If it had gone to Reggie they had a problem on their hands. Kreachur is a loose canon. And he approved of Reggie. An Elf may not know who his Master is, but he would certainly know who his master isn’t. And if his isn’t Harry, and isn’t Bellatrix, and isn’t Andromeda (or Draco, in the off-chance that it was tied to male heirs to the degree that being male was more important than being a Black) then somebody might start asking some very inconvenient questions.

So. They have been pitched into a situation which could potentially endanger Snape, who Dumbledore had appeared to be determined to protect, at all costs, throughout the entire series up to that point.

Since, within this reading, Snape almost certainly claimed credit for killing Reggie, they had a heavy investment in making sure that everyone continues to believe that Reggie is dead.

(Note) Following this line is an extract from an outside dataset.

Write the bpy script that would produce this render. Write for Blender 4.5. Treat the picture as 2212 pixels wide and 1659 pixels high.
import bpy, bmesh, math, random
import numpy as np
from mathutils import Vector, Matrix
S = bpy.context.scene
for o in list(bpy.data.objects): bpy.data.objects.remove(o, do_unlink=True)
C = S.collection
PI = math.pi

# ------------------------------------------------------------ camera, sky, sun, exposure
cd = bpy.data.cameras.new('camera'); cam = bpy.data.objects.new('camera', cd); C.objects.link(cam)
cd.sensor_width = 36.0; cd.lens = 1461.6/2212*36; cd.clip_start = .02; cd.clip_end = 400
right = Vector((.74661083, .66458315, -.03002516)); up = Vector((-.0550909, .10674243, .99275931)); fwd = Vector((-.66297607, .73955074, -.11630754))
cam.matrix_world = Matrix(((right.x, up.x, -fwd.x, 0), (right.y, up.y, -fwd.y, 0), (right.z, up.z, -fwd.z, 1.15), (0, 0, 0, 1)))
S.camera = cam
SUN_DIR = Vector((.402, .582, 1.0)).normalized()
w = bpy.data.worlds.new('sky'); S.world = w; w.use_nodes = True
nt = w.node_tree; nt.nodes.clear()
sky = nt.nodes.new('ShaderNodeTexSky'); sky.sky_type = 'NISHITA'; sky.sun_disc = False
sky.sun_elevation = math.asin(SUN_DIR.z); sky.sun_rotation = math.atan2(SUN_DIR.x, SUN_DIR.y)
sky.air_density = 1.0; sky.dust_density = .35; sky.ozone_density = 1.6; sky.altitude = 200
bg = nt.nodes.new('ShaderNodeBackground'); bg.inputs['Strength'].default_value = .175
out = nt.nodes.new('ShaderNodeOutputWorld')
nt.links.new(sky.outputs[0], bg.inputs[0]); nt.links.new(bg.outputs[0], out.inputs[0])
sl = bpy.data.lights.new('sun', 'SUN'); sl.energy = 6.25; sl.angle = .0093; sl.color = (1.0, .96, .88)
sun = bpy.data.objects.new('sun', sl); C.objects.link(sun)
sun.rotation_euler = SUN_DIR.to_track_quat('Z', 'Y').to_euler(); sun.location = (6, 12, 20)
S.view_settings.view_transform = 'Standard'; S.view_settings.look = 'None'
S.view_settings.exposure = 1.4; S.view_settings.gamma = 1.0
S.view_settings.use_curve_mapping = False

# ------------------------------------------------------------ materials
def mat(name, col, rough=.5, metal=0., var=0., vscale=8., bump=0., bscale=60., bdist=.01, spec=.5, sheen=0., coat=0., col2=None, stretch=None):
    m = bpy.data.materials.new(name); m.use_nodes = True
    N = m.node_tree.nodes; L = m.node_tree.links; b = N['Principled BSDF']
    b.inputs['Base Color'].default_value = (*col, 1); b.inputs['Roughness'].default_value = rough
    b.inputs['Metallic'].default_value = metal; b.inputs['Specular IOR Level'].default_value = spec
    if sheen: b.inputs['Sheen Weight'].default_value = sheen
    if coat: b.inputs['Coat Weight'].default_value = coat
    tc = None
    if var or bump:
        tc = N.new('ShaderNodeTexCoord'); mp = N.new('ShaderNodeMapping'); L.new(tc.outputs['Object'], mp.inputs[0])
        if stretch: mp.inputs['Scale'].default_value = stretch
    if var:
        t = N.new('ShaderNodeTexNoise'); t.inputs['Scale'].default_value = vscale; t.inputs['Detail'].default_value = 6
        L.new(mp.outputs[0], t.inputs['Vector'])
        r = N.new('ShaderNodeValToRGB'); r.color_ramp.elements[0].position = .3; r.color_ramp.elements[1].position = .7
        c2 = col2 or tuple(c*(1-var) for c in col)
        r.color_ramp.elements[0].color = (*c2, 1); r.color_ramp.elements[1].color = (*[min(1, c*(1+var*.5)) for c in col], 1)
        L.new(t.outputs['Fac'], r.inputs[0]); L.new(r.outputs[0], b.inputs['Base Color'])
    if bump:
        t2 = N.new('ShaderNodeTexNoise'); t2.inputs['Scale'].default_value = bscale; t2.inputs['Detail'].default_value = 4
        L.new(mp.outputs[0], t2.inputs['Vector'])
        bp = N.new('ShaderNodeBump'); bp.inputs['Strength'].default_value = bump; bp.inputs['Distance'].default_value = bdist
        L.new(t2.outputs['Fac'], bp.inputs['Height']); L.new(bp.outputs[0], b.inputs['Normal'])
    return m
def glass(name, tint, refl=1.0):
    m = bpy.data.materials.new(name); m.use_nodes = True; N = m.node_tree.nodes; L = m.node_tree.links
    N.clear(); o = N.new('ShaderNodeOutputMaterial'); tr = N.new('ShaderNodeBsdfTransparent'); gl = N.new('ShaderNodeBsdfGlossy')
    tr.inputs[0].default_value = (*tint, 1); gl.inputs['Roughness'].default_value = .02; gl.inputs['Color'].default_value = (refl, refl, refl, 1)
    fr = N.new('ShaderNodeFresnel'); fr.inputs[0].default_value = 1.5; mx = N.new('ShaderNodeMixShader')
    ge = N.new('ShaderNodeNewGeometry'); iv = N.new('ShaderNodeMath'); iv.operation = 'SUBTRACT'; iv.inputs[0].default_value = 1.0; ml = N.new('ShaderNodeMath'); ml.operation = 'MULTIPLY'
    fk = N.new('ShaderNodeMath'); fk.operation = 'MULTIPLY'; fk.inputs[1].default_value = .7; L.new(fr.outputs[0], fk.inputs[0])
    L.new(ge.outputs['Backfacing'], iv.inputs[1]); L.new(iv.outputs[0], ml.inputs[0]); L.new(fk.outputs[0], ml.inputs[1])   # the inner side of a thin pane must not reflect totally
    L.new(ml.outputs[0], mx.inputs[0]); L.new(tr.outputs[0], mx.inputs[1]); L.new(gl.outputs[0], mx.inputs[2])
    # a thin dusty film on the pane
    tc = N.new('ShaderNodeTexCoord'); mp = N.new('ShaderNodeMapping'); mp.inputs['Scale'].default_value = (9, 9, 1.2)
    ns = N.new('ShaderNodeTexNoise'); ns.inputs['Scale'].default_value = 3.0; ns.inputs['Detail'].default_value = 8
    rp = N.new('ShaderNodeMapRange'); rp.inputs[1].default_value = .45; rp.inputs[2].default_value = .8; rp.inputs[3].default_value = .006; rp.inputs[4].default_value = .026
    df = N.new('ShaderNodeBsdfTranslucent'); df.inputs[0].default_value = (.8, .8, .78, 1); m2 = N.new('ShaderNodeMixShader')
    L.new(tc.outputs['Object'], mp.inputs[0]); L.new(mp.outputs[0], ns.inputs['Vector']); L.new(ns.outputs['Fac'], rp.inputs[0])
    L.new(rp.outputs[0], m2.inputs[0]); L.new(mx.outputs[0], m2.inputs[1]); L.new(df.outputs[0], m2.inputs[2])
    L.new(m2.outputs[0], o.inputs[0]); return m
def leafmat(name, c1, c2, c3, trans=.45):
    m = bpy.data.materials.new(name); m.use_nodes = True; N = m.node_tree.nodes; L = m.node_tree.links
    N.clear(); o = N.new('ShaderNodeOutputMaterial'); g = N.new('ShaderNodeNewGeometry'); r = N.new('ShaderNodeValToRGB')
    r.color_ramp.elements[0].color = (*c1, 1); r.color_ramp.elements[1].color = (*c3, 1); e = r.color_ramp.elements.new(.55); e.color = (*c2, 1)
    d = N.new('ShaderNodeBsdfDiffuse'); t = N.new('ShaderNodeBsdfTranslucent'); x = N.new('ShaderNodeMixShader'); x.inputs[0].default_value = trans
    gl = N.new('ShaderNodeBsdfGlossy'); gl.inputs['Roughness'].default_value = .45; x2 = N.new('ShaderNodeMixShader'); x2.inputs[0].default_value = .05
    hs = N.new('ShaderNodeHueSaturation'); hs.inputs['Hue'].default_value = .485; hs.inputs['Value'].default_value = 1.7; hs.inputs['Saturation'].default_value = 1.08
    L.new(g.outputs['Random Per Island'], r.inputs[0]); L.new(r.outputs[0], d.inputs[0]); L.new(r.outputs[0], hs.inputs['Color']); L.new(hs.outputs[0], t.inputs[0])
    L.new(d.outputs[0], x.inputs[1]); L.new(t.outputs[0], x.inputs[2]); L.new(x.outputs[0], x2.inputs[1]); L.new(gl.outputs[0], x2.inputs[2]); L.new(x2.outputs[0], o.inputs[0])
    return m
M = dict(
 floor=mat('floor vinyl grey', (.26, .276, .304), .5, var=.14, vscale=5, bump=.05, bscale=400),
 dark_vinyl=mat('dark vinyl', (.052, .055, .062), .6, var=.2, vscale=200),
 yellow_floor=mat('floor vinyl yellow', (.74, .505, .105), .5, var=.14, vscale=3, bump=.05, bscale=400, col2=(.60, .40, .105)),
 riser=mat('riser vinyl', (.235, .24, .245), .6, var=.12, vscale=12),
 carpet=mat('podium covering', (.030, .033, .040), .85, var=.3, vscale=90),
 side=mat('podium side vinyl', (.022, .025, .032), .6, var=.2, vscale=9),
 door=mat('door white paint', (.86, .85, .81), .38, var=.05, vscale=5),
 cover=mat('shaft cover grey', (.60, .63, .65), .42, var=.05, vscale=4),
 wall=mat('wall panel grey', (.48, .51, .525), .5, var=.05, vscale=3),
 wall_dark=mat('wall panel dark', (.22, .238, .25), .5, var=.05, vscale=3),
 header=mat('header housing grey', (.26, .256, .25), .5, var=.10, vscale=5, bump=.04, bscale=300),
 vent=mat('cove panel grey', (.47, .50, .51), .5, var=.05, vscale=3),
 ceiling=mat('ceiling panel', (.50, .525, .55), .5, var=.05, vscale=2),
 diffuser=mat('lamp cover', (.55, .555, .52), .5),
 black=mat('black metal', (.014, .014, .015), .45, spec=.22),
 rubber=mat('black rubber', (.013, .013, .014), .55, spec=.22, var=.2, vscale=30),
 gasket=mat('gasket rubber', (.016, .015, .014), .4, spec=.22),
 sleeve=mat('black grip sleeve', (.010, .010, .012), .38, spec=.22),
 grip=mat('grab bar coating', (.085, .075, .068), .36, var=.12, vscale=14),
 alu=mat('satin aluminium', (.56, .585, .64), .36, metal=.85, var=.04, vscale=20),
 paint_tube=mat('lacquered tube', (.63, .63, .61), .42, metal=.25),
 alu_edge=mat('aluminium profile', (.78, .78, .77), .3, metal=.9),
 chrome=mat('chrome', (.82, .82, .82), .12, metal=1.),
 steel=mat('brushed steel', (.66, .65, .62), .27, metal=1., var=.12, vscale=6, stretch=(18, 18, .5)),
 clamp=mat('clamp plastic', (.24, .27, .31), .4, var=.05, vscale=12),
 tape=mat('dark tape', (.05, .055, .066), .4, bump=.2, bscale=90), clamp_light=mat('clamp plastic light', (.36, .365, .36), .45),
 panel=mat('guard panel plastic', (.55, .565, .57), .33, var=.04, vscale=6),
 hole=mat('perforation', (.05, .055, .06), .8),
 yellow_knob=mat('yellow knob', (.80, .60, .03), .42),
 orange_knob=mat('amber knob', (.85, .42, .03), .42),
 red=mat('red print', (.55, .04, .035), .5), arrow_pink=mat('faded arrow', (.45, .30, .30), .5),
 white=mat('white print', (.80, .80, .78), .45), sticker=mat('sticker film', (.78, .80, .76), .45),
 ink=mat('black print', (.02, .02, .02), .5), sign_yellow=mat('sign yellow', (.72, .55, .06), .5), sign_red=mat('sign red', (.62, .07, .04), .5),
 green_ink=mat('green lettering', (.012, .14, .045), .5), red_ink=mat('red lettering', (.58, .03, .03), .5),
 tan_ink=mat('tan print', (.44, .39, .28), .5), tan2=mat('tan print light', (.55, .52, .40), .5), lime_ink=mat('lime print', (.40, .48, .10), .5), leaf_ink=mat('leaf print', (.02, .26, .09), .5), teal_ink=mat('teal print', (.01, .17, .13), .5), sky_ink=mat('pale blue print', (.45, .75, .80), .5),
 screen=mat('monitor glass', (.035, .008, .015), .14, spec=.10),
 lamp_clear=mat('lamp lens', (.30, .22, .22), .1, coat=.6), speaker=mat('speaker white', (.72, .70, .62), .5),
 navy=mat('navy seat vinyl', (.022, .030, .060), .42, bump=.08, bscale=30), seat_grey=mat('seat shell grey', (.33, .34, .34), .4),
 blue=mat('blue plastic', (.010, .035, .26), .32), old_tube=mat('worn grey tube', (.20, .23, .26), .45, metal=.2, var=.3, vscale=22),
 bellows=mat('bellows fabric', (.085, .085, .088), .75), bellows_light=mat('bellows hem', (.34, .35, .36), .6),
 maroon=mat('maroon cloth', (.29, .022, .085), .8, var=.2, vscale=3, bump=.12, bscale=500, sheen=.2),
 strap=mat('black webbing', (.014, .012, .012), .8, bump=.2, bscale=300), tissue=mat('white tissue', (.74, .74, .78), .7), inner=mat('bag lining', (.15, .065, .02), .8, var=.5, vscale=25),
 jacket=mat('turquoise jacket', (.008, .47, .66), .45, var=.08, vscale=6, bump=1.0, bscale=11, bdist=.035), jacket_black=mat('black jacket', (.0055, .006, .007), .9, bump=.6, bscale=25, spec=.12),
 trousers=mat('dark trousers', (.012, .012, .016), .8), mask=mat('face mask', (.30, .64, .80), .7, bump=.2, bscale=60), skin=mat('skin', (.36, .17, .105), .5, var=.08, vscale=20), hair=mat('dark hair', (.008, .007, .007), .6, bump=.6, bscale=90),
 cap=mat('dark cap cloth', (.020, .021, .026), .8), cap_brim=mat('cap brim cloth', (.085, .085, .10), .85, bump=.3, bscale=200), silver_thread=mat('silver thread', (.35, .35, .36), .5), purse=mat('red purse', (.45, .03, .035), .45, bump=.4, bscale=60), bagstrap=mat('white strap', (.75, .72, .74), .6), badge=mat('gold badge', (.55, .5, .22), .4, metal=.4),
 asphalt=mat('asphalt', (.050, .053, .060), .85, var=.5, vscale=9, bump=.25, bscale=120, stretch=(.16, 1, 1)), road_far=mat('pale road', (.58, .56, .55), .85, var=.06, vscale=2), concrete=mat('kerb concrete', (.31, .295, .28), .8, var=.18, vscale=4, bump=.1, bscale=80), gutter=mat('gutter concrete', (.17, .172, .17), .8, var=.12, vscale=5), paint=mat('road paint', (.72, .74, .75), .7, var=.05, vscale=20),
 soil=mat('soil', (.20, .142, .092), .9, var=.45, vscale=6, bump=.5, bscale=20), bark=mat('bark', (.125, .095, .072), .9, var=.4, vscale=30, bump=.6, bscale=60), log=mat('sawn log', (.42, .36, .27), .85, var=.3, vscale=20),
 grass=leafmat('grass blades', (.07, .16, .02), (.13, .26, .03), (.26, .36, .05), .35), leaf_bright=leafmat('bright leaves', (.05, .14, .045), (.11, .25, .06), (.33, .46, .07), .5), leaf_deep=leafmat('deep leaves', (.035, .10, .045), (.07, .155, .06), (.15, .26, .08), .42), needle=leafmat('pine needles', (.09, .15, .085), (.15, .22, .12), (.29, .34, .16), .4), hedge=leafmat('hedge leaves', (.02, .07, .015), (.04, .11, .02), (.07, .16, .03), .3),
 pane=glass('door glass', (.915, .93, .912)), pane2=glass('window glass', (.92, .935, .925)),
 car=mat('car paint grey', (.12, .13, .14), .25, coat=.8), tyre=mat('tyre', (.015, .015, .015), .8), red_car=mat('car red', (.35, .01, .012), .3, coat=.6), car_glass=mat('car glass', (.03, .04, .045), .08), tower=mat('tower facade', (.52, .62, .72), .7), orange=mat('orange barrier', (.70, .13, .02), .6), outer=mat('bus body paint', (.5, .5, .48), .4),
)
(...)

Albus’s statement: “And if such an enchantment exists, then the ownership of the house is most likely to pass to the eldest of Sirius’s living relatives, which would mean his cousin, Bellatrix Lestrange.” was not a complete lie, you can tell that it was a partial truth. Dumbledore shaved it by stating that it would pass to the eldest of Sirius’s living relatives and threw Bellatrix in as a red herring. He was very concerned over whether it had devolved upon Sirius’s eldest male relative.

And, of course, throwing Bellatrix’s name into the pot was a powerful inducement to Harry — who was saying he didn’t want the house. Harry would hardly continue to refuse to take possession of the house if there was any chance that to do so would mean that it might go to her.

Or it all may be just a very silly scene which makes no real kind of sense, that Rowling threw in because she thought it was funny.